No authority is doing this apart from one that has been massively Labour-dominated since before living memory. Something similar has been successfully averted in Conservative-controlled Barnet.

The blame and the shame are those of the shiny-suited, management-speaking throwbacks who still control the Labour Group at County Hall, Durham.

No, Teaching Assistants are not "paid for the holidays". They never have been. In relatively recent decades, they have been paid in the holidays, because before that they used to sign on outside the school terms.

The decision was then taken to divide their term-time wage by 12 and to pay it monthly. That, and that alone, remains the situation. Cutting that rate of pay by 25 per cent, therefore, would take it below the national minimum wage.

Neil Kinnock once disowned a Labour council from the platform of a Labour Party Conference, in the presence of that council's leading figures.

When he addresses the Durham Miners' Gala next month, Jeremy Corbyn needs to denounce the grotesque chaos of a Labour council – a Labour council – scuttling round a county, handing out redundancy notices to its own workers.

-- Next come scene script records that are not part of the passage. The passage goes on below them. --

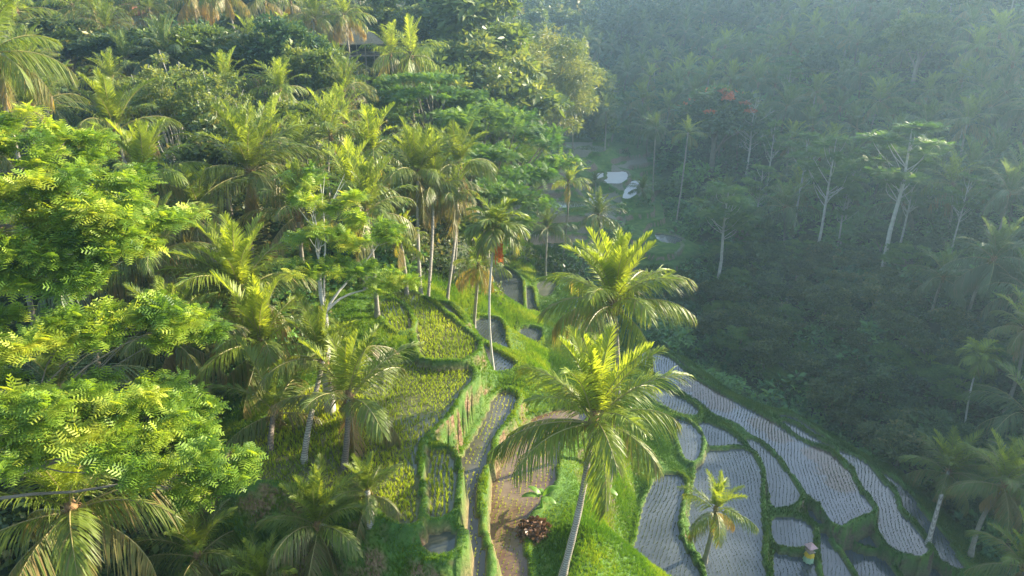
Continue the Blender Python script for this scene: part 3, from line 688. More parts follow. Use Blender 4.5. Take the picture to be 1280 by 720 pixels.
FR_CLASS = [  # elevation, curl, age, relative length
 (1.50, .25, 0.0, .80), (1.32, .55, .10, .95), (1.12, .85, .2, 1.0), (.90, 1.1, .32, 1.03), (.66, 1.25, .45, 1.05), (.38, 1.3, .58, 1.05), (.08, 1.2, .72, 1.0), (-.30, .95, .86, .95), (-.9, .5, 1.0, .85)]
def frond_set(mats, nm, npair, seed0, segs=3, lodw=1.0):
    out = []
    for i, (e, c, a, l) in enumerate(FR_CLASS):
        vs = []
        for v in range(2):
            g = np.random.default_rng(seed0 + i * 7 + v)
            fr = frond_arrays(4.4 * l, e + g.uniform(-.06, .06), c * g.uniform(.85, 1.15), npair, seed0 + i * 7 + v, a, segs=segs, lodw=lodw)
            vs.append(fr)
        out.append(vs)
    return out
HF = frond_set(None, 'h', 74, 100, 3, 1.12)
HM = {}
def hero_frond_mesh(cls, v, mat):
    k = (cls, v, mat.name)
    if k not in HM:
        mb = MB(); add_frond(mb, HF[cls][v], np.eye(3), np.zeros(3)); HM[k] = mb.mesh('frond', [mat, M_RACH])
    return HM[k]
def frond_plan(n, g, up=0.0, old=True):
    out = []
    for i in range(n):
        f = (i + .5) / n
        c = int(np.clip(np.interp(f, [0, .1, .3, .55, .8, 1], [0, 1, 2.4 - up, 4.2 - up, 6.2 - up, 7.9 if old else 6.4]) + g.uniform(-.5, .5), 0, 8))
        out.append((c, i * 2.39996 + g.uniform(-.35, .35), g.integers(0, 2), g.uniform(.85, 1.08)))
    return out
MF = frond_set(None, 'm', 30, 500, 2, 2.1)
def mid_crown(name, seed, n=24, up=0.0, mat=None, old=True):
    g = np.random.default_rng(seed); mb = MB()
    for c, az, v, sc in frond_plan(n, g, up, old):
        add_frond(mb, MF[c][v], rotz(az) * sc, np.array([0, 0, -.1 - .04 * c]), g.uniform(-.06, .06))
    V_, Q_ = tube([(0, 0, -.9), (0, 0, -.4), (0, 0, .1)], [.16, .24, .12], 7); mb.add(V_, Q_, 2, .5)
    return mb.mesh(name, [mat or M_PALM, M_RACH, M_FIBRE])
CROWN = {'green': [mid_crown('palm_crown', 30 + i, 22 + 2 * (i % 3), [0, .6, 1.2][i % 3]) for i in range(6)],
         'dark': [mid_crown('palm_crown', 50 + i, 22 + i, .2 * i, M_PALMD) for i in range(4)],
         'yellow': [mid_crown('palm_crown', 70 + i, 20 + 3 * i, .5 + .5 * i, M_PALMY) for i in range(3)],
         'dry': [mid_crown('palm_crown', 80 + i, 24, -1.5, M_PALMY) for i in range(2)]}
def nut_mesh():
    mb = MB(); g = np.random.default_rng(5)
    bm = []
    for i in range(11):
        a = i * 2.4; r = .3 + .12 * (i % 2); c = np.array([cos(a) * r, sin(a) * r, -.45 - .12 * (i % 3)])
        th = np.linspace(0, pi, 6); pr = np.stack([np.zeros(6), np.zeros(6), np.cos(th) * .16], 1)
        V_, Q_ = tube(pr + c, np.sin(th) * .13 + .004, 7); mb.add(V_, Q_, 0, g.random())
    for i in range(7):
        a = i * .9; V_, Q_ = tube([(0, 0, -.1), (cos(a) * .3, sin(a) * .3, -.05), (cos(a) * .55, sin(a) * .55, -.4)], [.03, .02, .008], 4); mb.add(V_, Q_, 1, .6)
    return mb.mesh('coconut_cluster', [M_NUT, M_FIBRE], True)
NUTS = nut_mesh()
def trunk_arrays(dx, dy, h, r0=.17, r1=.12, seed=0, bulge=1.6, n=16):
    g = np.random.default_rng(seed); s = np.linspace(0, 1, n)
    bx, by = g.uniform(-.04, .04, 2) * h
    P = np.stack([dx * s ** 1.3 + bx * np.sin(pi * s), dy * s ** 1.3 + by * np.sin(pi * s), h * s - .3 * (s == 0)], 1)
    r = np.interp(s, [0, .06, .15, 1], [r0 * bulge, r0 * 1.15, r0, r1]) * (1 + .05 * np.sin(np.arange(n) * 2.1))
    return tube(P, r, 8)
def trunk_obj(dx, dy, h, parent, mat=None, seed=0, r0=.17, r1=.12):
    mb = MB(); V_, Q_ = trunk_arrays(dx, dy, h, r0, r1, seed); mb.add(V_, Q_)
    return mb.build('trunk', [mat or M_TRUNK], parent, True)
ntall = []
def palm(px, py, t, size=1.0, label='', style='green', base=None, near=False, n=26, up=0.0, group=None, mat=None, tm=None, old=True, seed=None, nuts=True, lean=None, cat='palm tree', tilt=(0, 0), r0=.17):
    seed = seed if seed is not None else int(px * 7 + py)
    g = np.random.default_rng(seed)
    c = U(px, py, t=t)
    if base is not None:
        bx, by = U(*base[:2], z=base[2])[:2]
    else:
        lx, ly = lean if lean is not None else g.uniform(-.7, .7, 2)
        bx, by = c[0] + lx, c[1] + ly
    bz = float(gz(bx, by)); h = c[2] - bz
    if h < 1.0: c[2] = bz + 1.2; h = 1.2
    ntall.append((px, py, round(float(h), 1)))
    o = link('coconut_palm' if cat == 'palm tree' else 'areca_palm', None, None, (bx, by, bz)); tag(o, label, cat, group)
    trunk_obj(c[0] - bx, c[1] - by, h, o, tm, seed, r0)
    top = (c[0] - bx, c[1] - by, h)
    if near:
        m = mat or M_PALM
        for k, az, v, sc in frond_plan(n, g, up, old):
            link('frond', hero_frond_mesh(k, int(v), m), o, (top[0], top[1], top[2] - .05 - .05 * k), (g.uniform(-.12, .12) + tilt[0], g.uniform(-.12, .12) + tilt[1], az), sc * size * np.array([1, g.uniform(.85, 1.1), g.uniform(.9, 1.1)]))
        if old and style != 'x':
            for q in range(int(g.integers(1, 4))): link('frond', hero_frond_mesh(8, int(g.integers(0, 2)), m), o, (top[0], top[1], top[2] - .4), (0, g.uniform(-.1, .5), g.uniform(0, 6.28)), size * g.uniform(.7, .95))
        if nuts: link('coconut_cluster', NUTS, o, top, (0, 0, g.uniform(0, 6)), size)
        mb = MB(); V_, Q_ = tube([(0, 0, -.8), (0, 0, -.35), (0, 0, .05), (0, 0, .5)], [.15, .26, .22, .05], 8); mb.add(V_, Q_); k = mb.build('crown_base', [M_FIBRE], o, True); k.location = top; k.scale = (size,) * 3
    else:
        cl = CROWN[style]
        link('crown', cl[g.integers(0, len(cl))], o, top, (g.uniform(-.12, .12) + tilt[0], g.uniform(-.12, .12) + tilt[1], g.uniform(0, 6.28)), size * np.array([1, 1, g.uniform(.9, 1.1)]))
    return o

# ------------------------------------------------------------------ leafy trees
def clump_leaves(mb, tpls, centers, radii, per, size, m=0, flat=.7, up=.5, seed=0, rbase=.5, rvar=.25, hang=0.0, shell=.35):
    g = np.random.default_rng(seed)
    C = np.asarray(centers, float); Rr = np.broadcast_to(np.asarray(radii, float), (len(C),))
    cnt = np.maximum((per * (Rr / Rr.mean()) ** 2).astype(int), 4)
    idx = np.repeat(np.arange(len(C)), cnt); n = len(idx)
    d = norm(g.normal(size=(n, 3))); d[:, 2] = np.where(d[:, 2] < -.25, -d[:, 2] * .8, d[:, 2])
    rad = Rr[idx] * g.uniform(0, 1, n) ** shell * (1 + .18 * g.normal(size=n))
    P = C[idx] + d * rad[:, None] * np.array([1, 1, flat])
    out = norm(d + .8 * g.normal(size=(n, 3)) + np.array([0, 0, -hang]))
    Zh = norm(np.stack([g.normal(0, .5, n), g.normal(0, .5, n), np.full(n, up * 2)], 1) + d * .7)
    M = frames(out * np.array([1, 1, .6]), Zh)
    tone = g.normal(0, rvar * .6, len(C))
    r = np.clip(rbase + tone[idx] + g.normal(0, rvar * .5, n), 0, 1)
    pick = g.integers(0, len(tpls), n); s = size * g.uniform(.7, 1.3, n)
    for q in range(len(tpls)):
        k = pick == q; scatter(mb, tpls[q], P[k], M[k], s[k], m, r[k])
def limb(a, b, r0, r1, g, n=6, sag=.1):
    a = np.asarray(a, float); b = np.asarray(b, float); s = np.linspace(0, 1, n)[:, None]
    L = np.linalg.norm(b - a); off = g.normal(0, .06 * L, 3) * np.sin(pi * s)
    P = a + (b - a) * s + off; P[:, 2] += (sag * L * np.sin(pi * s) ** 1)[:, 0]
    return tube(P, np.linspace(r0, r1, n), 6)

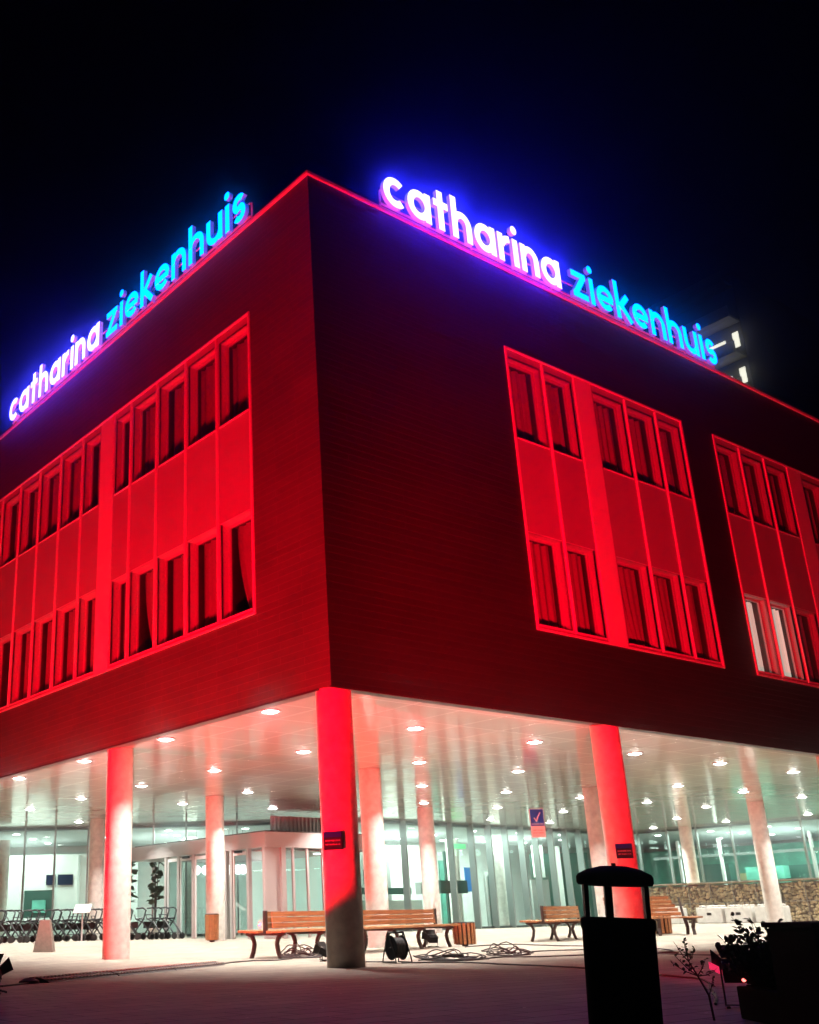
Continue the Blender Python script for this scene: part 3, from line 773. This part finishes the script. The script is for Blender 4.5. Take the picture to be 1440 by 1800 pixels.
# dark cabinet and planter bed at the right
t = thing('utility_cabinet', 'black squat cabinet at the right edge behind the bush', 'cabinet', (-3.86, -9.22, 0), math.atan2(-.59, .8))
b = MB(); b.box(-.52, -.25, 0, .9, .35, .575); b.build('cabinet_body', 'black_plastic', t, bevel=.015)
b = MB(); b.box(-.54, -.27, .575, .92, .37, .605); b.build('lid', 'black_plastic', t, bevel=.01)
b = MB(); b.box(-.1, -.362, .05, -.09, -.352, .57); b.box(.1, -.37, .3, .13, -.352, .4); b.build('door_gap', 'black_metal', t)
t = thing('planter_bed', 'low black planter edge below the bush at lower right', 'planter', (-3.2, -8.72, 0), math.atan2(-.59, .8))
b = MB(); b.box(-.62, -.35, 0, 1.3, .45, .2); b.build('planter_box', 'black_plastic', t, bevel=.01)
b = MB(); b.box(-.57, -.3, .19, 1.25, .4, .21); b.build('soil', 'soil', t)

# ------------------------------------------------------------------ plants
def leaf(b, p, d, l, w, up=None):
    d = Vector(d).normalized(); u = Vector(up or (random.uniform(-1,1), random.uniform(-1,1), random.uniform(-.2,1))).normalized()
    s = d.cross(u); s = s.normalized() if s.length > 1e-4 else Vector((1,0,0)); n = s.cross(d); p = Vector(p)
    b.add([p, p + d*l*.35 + s*w/2 + n*l*.05, p + d*l*.75 + s*w*.38 + n*l*.04, p + d*l - n*l*.06, p + d*l*.75 - s*w*.38 + n*l*.04, p + d*l*.35 - s*w/2 + n*l*.05],
          [(0, 1, 2, 3), (0, 3, 4, 5)])
def bush():
    t = thing('bush', 'dense leafy bush beside the black cabinet at lower right', 'bush', (-3.33, -8.19, .15))
    fo = MB(); st = MB(); R = random.Random(11); random.seed(11)
    for k in range(95):
        a = R.uniform(0, 6.28); rr = R.uniform(.02, .32); h = R.uniform(.1, .42) * (1.05 - rr * .9)
        tip = Vector((math.cos(a) * rr * .8 * 1.25 + math.sin(a) * rr * .4, -math.cos(a) * rr * .59 * 1.25 + math.sin(a) * rr * .55, h)); base = Vector((math.cos(a) * .04, math.sin(a) * .04, 0))
        mid = base.lerp(tip, .55) + Vector((0, 0, .03)); pts = [base, mid, tip]; st.tube(pts, [.005, .003, .0015], 5)
        for q in range(13):
            f = .25 + .75 * q / 12; p = base.lerp(tip, f) + Vector((0, 0, .03 * math.sin(f * 3)))
            dd = (tip - base).normalized() * .5 + Vector((R.uniform(-1,1), R.uniform(-1,1), R.uniform(-.3,.8)))
            leaf(fo, p, dd, R.uniform(.035, .06), R.uniform(.024, .04))
    for k in range(5):   # a few longer shoots over the top
        a = R.uniform(2.2, 4.5); tip = Vector((math.cos(a) * .18 - .02, math.sin(a) * .18, R.uniform(.42, .5))); st.tube([(0,0,.1), tip * .6 + Vector((0,0,.05)), tip], [.004, .003, .001], 5)
        for q in range(6): leaf(fo, tip * (.7 + .06 * q), Vector((R.uniform(-1,1), R.uniform(-1,1), R.uniform(-.2,.6))), .05, .028)
    fo.build('foliage', 'leaf_dark', t); st.build('stems', 'bark', t)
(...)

The Teaching Assistants, whose cause is fully supported by the Durham Miners' Association (which is still active in welfare and campaigning, as well as in organising the Gala), will march on that day, Saturday 9th July. I for one will march with them.

As should you, if you are at all able. Over any distance, I can barely walk. But I will be marching for two miles, and every local Labour grandee on the balcony of the Royal County Hotel can tell Corbyn why we are marching.

Then, next May, every councillor who voted for this needs to lose his or her seat. And with it, the allowance that was increased in the same week as this vicious measure was approved. [At £13,300, even the basic allowance was already higher than many Teaching Assistants were paid even before this cut.]

I know many of them. I have known some of them for decades, by no means only through politics. But politics is what this is, and none of them will lose their homes when they lose their allowances. Whereas many Teaching Assistants are on the brink of losing their homes.